__GIVEN TASK__
Transcribe the entries that follow exactly as they appear, minus pictures.

Scripts that build scenes
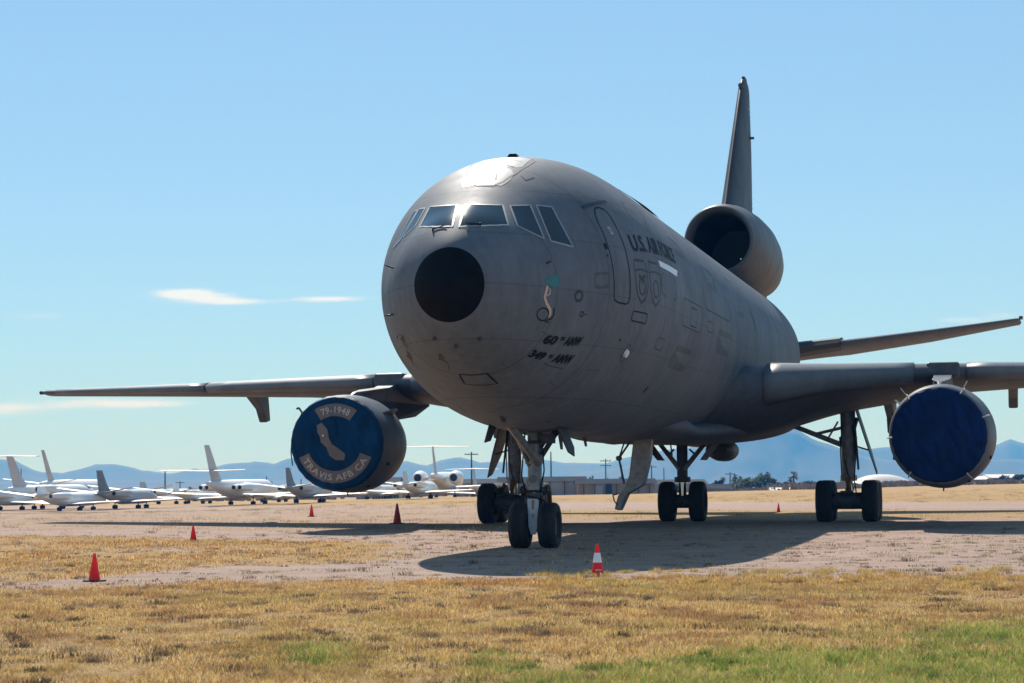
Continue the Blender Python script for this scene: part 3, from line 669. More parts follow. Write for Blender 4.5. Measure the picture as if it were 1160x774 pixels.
# grime and scuffs on the lower nose
random.seed(3)
for k in range(9):
    s0 = random.uniform(.9, 4.2); a0 = random.choice([random.uniform(205, 262), random.uniform(-88, -30)]); mb = MB(); pts = [(s0, a0)]
    for j in range(random.randint(2, 5)): pts.append((pts[-1][0]+random.uniform(.05, .22), pts[-1][1]+random.uniform(-.8, .8)))
    skin_strip(mb, pts, random.uniform(.012, .03), .004); o = mb.build('scuff_mark', M['grime'], fuselage)
for s0, a0, L_ in ((1.7, 214, .5), (2.2, 222, .7), (1.2, 250, .3)):
    mb = MB(); mb.add([fus(s0+L_*x, a0+5*y, .004) for x, y in ((0, 0), (.3, .5), (.6, .4), (1, .8), (.8, 0), (.9, -.6), (.5, -.4), (.2, -.7))], [tuple(range(8))]); mb.build('paint_patch', M['grime'], fuselage, False, fix=False)
for (s0, s1, p0_, p1_) in ((7.0, 8.9, -2, 8), (10.2, 12.0, 22, 31), (9.8, 12.6, -30, -19), (16.2, 19.0, -16, -4), (15.0, 17.0, 14, 26), (20.5, 22.4, 8, 30), (6.1, 7.6, 30, 40), (3.2, 3.8, -2, 6)):
    skin_poly('repaint_patch', [rrect(s0, s1, p0_, p1_, .12, 2)], M['repaint'], off=.003)
# crown antennas and belly blades
def blade(s, ph, h, c_=.35, t=.03, rake=.2, name='antenna', mat='dim'):
    q = fus(s, ph); n = (fus(s, ph, .1)-q).normalized(); mb = MB()
    side = n.cross(Vector((0, 1, 0))).normalized()
    mb.extrude([(-c_/2, -.03), (c_/2, -.03), (c_/2*.6+rake, h), (-c_/2*.3+rake, h)], lambda a, b_, tt: q+Vector((0, a, 0))+n*b_+side*tt, -t/2, t/2)
    return mb.build(name, M[mat], fuselage, False)
blade(11.8, 90, .22); blade(16.5, 90, .3); blade(11.0, 268, .32, .4); blade(13.5, 270, .22); blade(4.6, 269, .10, .3, .05)
mb = MB()
mb.loft([[fus(s, a_, .02+.03*math.sin(math.pi*i/9)) for a_ in np.linspace(54, 61, 5)] for i, s in enumerate(np.linspace(9.8, 14.6, 10))], False, (False, False))
mb.build('crown_fairing_strip', M['dim'], fuselage)

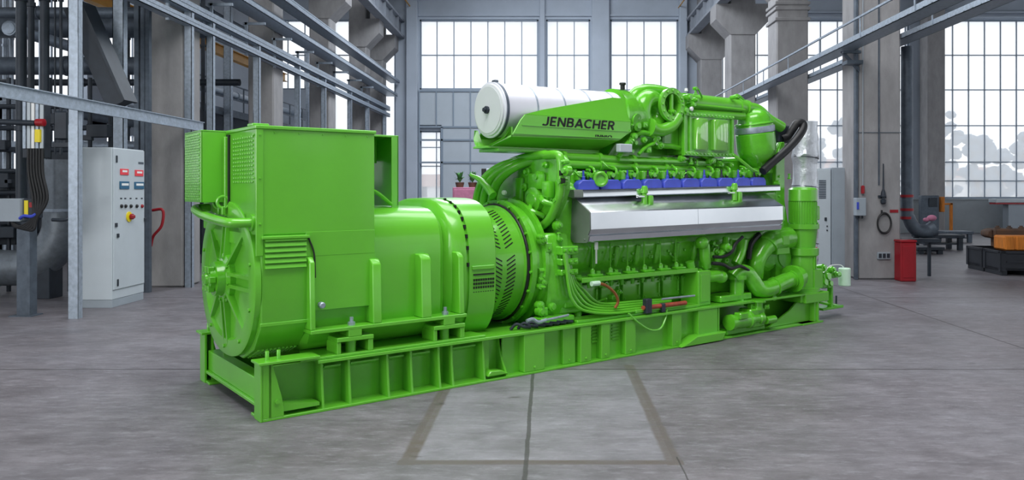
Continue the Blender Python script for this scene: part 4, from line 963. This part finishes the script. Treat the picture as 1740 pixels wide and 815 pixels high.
# right side trays: one on the near face of the column row, one behind it
for X, rt, lab in ((6.62, .468, 'right cable tray passing in front of the concrete columns'), (8.1, .415, 'right cable tray passing behind the near concrete column')):
    t = tray('cable_tray', X, rt, .42, lab, 6.0, 36.2)
for k in range(7):
    pass
m = MB(); m.box(6.55, 6.9, 17.2, 17.5, 4.75, 4.83); m.box(6.5, 6.9, 17.3, 17.36, 5.0, 5.06); m.prism([(6.5, 5.05), (6.9, 4.6), (6.9, 4.7), (6.55, 5.08)], 17.42, 17.48, 'v')
tag(m.build('tray_bracket', 'galv_dark'), 'steel bracket holding the front cable tray to the near right column', 'bracket')

# dark vertical pipes
for x0, x1, lab in ((28, 44, 'thick dark vertical pipe at the left edge'), (48, 58, 'dark vertical pipe right beside the thickest one'), (69, 83, 'dark vertical box channel between the pipes'), (92, 95, 'thin dark vertical conduit left of the first upright'), (101, 106, 'thin dark vertical conduit next to the first upright')):
    Y = 13.4 if x0 != 48 else 13.8; a = W(x0, 0, Y)[0]; b = W(x1, 0, Y)[0]; q = MB()
    q.lathe(((a + b) / 2, Y, 1.6 if x0 < 60 else 2.6), (0, 0, 1), [(0, (b - a) / 2), (10, (b - a) / 2)], 14)
    for zz in (3.0, 5.2, 7.0): q.lathe(((a + b) / 2, Y, zz), (0, 0, 1), [(0, (b - a) / 2 + .02), (.08, (b - a) / 2 + .02)], 14)
    tag(q.build('riser_pipe', 'steel_dark'), lab, 'pipe', 'dark riser pipes on the left')
# lagged pipes running across the aisle
for y, r_, Y, lab, mt in ((112, .20, 17.5, 'fat grey horizontal pipe crossing the left aisle', 'galv_dark'), (45, .28, 19.0, 'large grey horizontal duct high in the left aisle', 'galv_dark'), (22, .12, 16.5, 'thin horizontal pipe above the large duct at top left', 'galv_dark'),
                         (178, .10, 18.5, 'slim horizontal pipe below the fat grey pipe', 'galv'), (248, .12, 20.0, 'horizontal pipe low in the left aisle behind the cabinet', 'galv'), (140, .09, 21.0, 'slim horizontal pipe just below the fat grey pipe', 'steel_dark')):
    z = EYE + (HY - y) / FPX * Y; q = MB(); q.lathe((-16.8, Y, z), (1, 0, 0), [(0, r_), (8.6, r_)], 16)
    for k in range(5): q.lathe((-15.8 + k * 1.7, Y, z), (1, 0, 0), [(0, r_ + .025), (.06, r_ + .025)], 16)
    tag(q.build('aisle_pipe', mt), lab, 'pipe', 'horizontal pipes across the left aisle')
# more pipes running along the hall behind the columns
for X, rt, r_, lab, mt in ((-11.5, .30, .13, 'long grey pipe running down the left aisle below the ochre beam', 'galv'), (-10.331, .16, .10, 'lower long pipe running down the left aisle', 'galv_dark'), (-12.5, .52, .2, 'high long duct running down the left aisle', 'galv_dark'), (-9.858, .085, .09, 'lowest long pipe running down the left aisle', 'galv')):
    z = EYE + rt * abs(X); q = MB(); q.lathe((X, 16.8, z), (0, 1, 0), [(0, r_), (19.72, r_)], 14)
    for k in range(4): q.lathe((X, (16.82, 20.57, 24.87, 29.07)[k], z), (0, 1, 0), [(0, r_ + .03), (.08, r_ + .03)], 14)
    tag(q.build('aisle_pipe', mt), lab, 'pipe')
for X, rt, lab in ((-12.0, .41, 'ochre crane beam running down the left aisle'), (-13.6, .60, 'second ochre beam higher up in the left aisle')):
    z = EYE + rt * abs(X); q = MB(); q.box(X - .12, X + .12, 11, 36, z, z + .03); q.box(X - .12, X + .12, 11, 36, z + .33, z + .36); q.box(X - .015, X + .015, 11, 36, z + .03, z + .33)
    tag(q.build('monorail_beam', 'crane'), lab, 'beam')
for k, (X, Y) in enumerate(((-9.3, 17.0), (-9.3, 19.55), (-9.4, 21.5), (-10.9, 17.0), (-10.9, 20.5), (-10.8, 18.05), (-13.05, 17.0), (-13.05, 19.55), (-13.95, 18.05), (-13.95, 20.5), (-14.8, 17.0), (-14.8, 21.5), (-15.6, 19.55), (-16.2, 17.0), (-9.3, 25.5), (-9.2, 30.2))):
    r_ = .035 + .012 * (k % 4); q = MB(); q.lathe((X, Y, 0), (0, 0, 1), [(0, r_), (7.5 + k % 3, r_)], 8)
    for zz in (1.5, 3.6, 5.9): q.lathe((X, Y, zz), (0, 0, 1), [(0, r_ + .02), (.06, r_ + .02)], 8)
    tag(q.build('standpipe', 'galv' if k % 2 else 'steel_dark'), 'slim vertical pipe among the steelwork of the left aisle', 'pipe', 'slim standpipes in the left aisle')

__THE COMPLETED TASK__
Continue the Blender Python script for this scene: part 3, from line 669. More parts follow. Write for Blender 4.5. Measure the picture as if it were 1160x774 pixels.
# grime and scuffs on the lower nose
random.seed(3)
for k in range(9):
    s0 = random.uniform(.9, 4.2); a0 = random.choice([random.uniform(205, 262), random.uniform(-88, -30)]); mb = MB(); pts = [(s0, a0)]
    for j in range(random.randint(2, 5)): pts.append((pts[-1][0]+random.uniform(.05, .22), pts[-1][1]+random.uniform(-.8, .8)))
    skin_strip(mb, pts, random.uniform(.012, .03), .004); o = mb.build('scuff_mark', M['grime'], fuselage)
for s0, a0, L_ in ((1.7, 214, .5), (2.2, 222, .7), (1.2, 250, .3)):
    mb = MB(); mb.add([fus(s0+L_*x, a0+5*y, .004) for x, y in ((0, 0), (.3, .5), (.6, .4), (1, .8), (.8, 0), (.9, -.6), (.5, -.4), (.2, -.7))], [tuple(range(8))]); mb.build('paint_patch', M['grime'], fuselage, False, fix=False)
for (s0, s1, p0_, p1_) in ((7.0, 8.9, -2, 8), (10.2, 12.0, 22, 31), (9.8, 12.6, -30, -19), (16.2, 19.0, -16, -4), (15.0, 17.0, 14, 26), (20.5, 22.4, 8, 30), (6.1, 7.6, 30, 40), (3.2, 3.8, -2, 6)):
    skin_poly('repaint_patch', [rrect(s0, s1, p0_, p1_, .12, 2)], M['repaint'], off=.003)
# crown antennas and belly blades
def blade(s, ph, h, c_=.35, t=.03, rake=.2, name='antenna', mat='dim'):
    q = fus(s, ph); n = (fus(s, ph, .1)-q).normalized(); mb = MB()
    side = n.cross(Vector((0, 1, 0))).normalized()
    mb.extrude([(-c_/2, -.03), (c_/2, -.03), (c_/2*.6+rake, h), (-c_/2*.3+rake, h)], lambda a, b_, tt: q+Vector((0, a, 0))+n*b_+side*tt, -t/2, t/2)
    return mb.build(name, M[mat], fuselage, False)
blade(11.8, 90, .22); blade(16.5, 90, .3); blade(11.0, 268, .32, .4); blade(13.5, 270, .22); blade(4.6, 269, .10, .3, .05)
mb = MB()
mb.loft([[fus(s, a_, .02+.03*math.sin(math.pi*i/9)) for a_ in np.linspace(54, 61, 5)] for i, s in enumerate(np.linspace(9.8, 14.6, 10))], False, (False, False))
mb.build('crown_fairing_strip', M['dim'], fuselage)

Continue the Blender Python script for this scene: part 4, from line 963. This part finishes the script. Treat the picture as 1740 pixels wide and 815 pixels high.
# right side trays: one on the near face of the column row, one behind it
for X, rt, lab in ((6.62, .468, 'right cable tray passing in front of the concrete columns'), (8.1, .415, 'right cable tray passing behind the near concrete column')):
    t = tray('cable_tray', X, rt, .42, lab, 6.0, 36.2)
for k in range(7):
    pass
m = MB(); m.box(6.55, 6.9, 17.2, 17.5, 4.75, 4.83); m.box(6.5, 6.9, 17.3, 17.36, 5.0, 5.06); m.prism([(6.5, 5.05), (6.9, 4.6), (6.9, 4.7), (6.55, 5.08)], 17.42, 17.48, 'v')
tag(m.build('tray_bracket', 'galv_dark'), 'steel bracket holding the front cable tray to the near right column', 'bracket')

# dark vertical pipes
for x0, x1, lab in ((28, 44, 'thick dark vertical pipe at the left edge'), (48, 58, 'dark vertical pipe right beside the thickest one'), (69, 83, 'dark vertical box channel between the pipes'), (92, 95, 'thin dark vertical conduit left of the first upright'), (101, 106, 'thin dark vertical conduit next to the first upright')):
    Y = 13.4 if x0 != 48 else 13.8; a = W(x0, 0, Y)[0]; b = W(x1, 0, Y)[0]; q = MB()
    q.lathe(((a + b) / 2, Y, 1.6 if x0 < 60 else 2.6), (0, 0, 1), [(0, (b - a) / 2), (10, (b - a) / 2)], 14)
    for zz in (3.0, 5.2, 7.0): q.lathe(((a + b) / 2, Y, zz), (0, 0, 1), [(0, (b - a) / 2 + .02), (.08, (b - a) / 2 + .02)], 14)
    tag(q.build('riser_pipe', 'steel_dark'), lab, 'pipe', 'dark riser pipes on the left')
# lagged pipes running across the aisle
for y, r_, Y, lab, mt in ((112, .20, 17.5, 'fat grey horizontal pipe crossing the left aisle', 'galv_dark'), (45, .28, 19.0, 'large grey horizontal duct high in the left aisle', 'galv_dark'), (22, .12, 16.5, 'thin horizontal pipe above the large duct at top left', 'galv_dark'),
                         (178, .10, 18.5, 'slim horizontal pipe below the fat grey pipe', 'galv'), (248, .12, 20.0, 'horizontal pipe low in the left aisle behind the cabinet', 'galv'), (140, .09, 21.0, 'slim horizontal pipe just below the fat grey pipe', 'steel_dark')):
    z = EYE + (HY - y) / FPX * Y; q = MB(); q.lathe((-16.8, Y, z), (1, 0, 0), [(0, r_), (8.6, r_)], 16)
    for k in range(5): q.lathe((-15.8 + k * 1.7, Y, z), (1, 0, 0), [(0, r_ + .025), (.06, r_ + .025)], 16)
    tag(q.build('aisle_pipe', mt), lab, 'pipe', 'horizontal pipes across the left aisle')
# more pipes running along the hall behind the columns
for X, rt, r_, lab, mt in ((-11.5, .30, .13, 'long grey pipe running down the left aisle below the ochre beam', 'galv'), (-10.331, .16, .10, 'lower long pipe running down the left aisle', 'galv_dark'), (-12.5, .52, .2, 'high long duct running down the left aisle', 'galv_dark'), (-9.858, .085, .09, 'lowest long pipe running down the left aisle', 'galv')):
    z = EYE + rt * abs(X); q = MB(); q.lathe((X, 16.8, z), (0, 1, 0), [(0, r_), (19.72, r_)], 14)
    for k in range(4): q.lathe((X, (16.82, 20.57, 24.87, 29.07)[k], z), (0, 1, 0), [(0, r_ + .03), (.08, r_ + .03)], 14)
    tag(q.build('aisle_pipe', mt), lab, 'pipe')
for X, rt, lab in ((-12.0, .41, 'ochre crane beam running down the left aisle'), (-13.6, .60, 'second ochre beam higher up in the left aisle')):
    z = EYE + rt * abs(X); q = MB(); q.box(X - .12, X + .12, 11, 36, z, z + .03); q.box(X - .12, X + .12, 11, 36, z + .33, z + .36); q.box(X - .015, X + .015, 11, 36, z + .03, z + .33)
    tag(q.build('monorail_beam', 'crane'), lab, 'beam')
for k, (X, Y) in enumerate(((-9.3, 17.0), (-9.3, 19.55), (-9.4, 21.5), (-10.9, 17.0), (-10.9, 20.5), (-10.8, 18.05), (-13.05, 17.0), (-13.05, 19.55), (-13.95, 18.05), (-13.95, 20.5), (-14.8, 17.0), (-14.8, 21.5), (-15.6, 19.55), (-16.2, 17.0), (-9.3, 25.5), (-9.2, 30.2))):
    r_ = .035 + .012 * (k % 4); q = MB(); q.lathe((X, Y, 0), (0, 0, 1), [(0, r_), (7.5 + k % 3, r_)], 8)
    for zz in (1.5, 3.6, 5.9): q.lathe((X, Y, zz), (0, 0, 1), [(0, r_ + .02), (.06, r_ + .02)], 8)
    tag(q.build('standpipe', 'galv' if k % 2 else 'steel_dark'), 'slim vertical pipe among the steelwork of the left aisle', 'pipe', 'slim standpipes in the left aisle')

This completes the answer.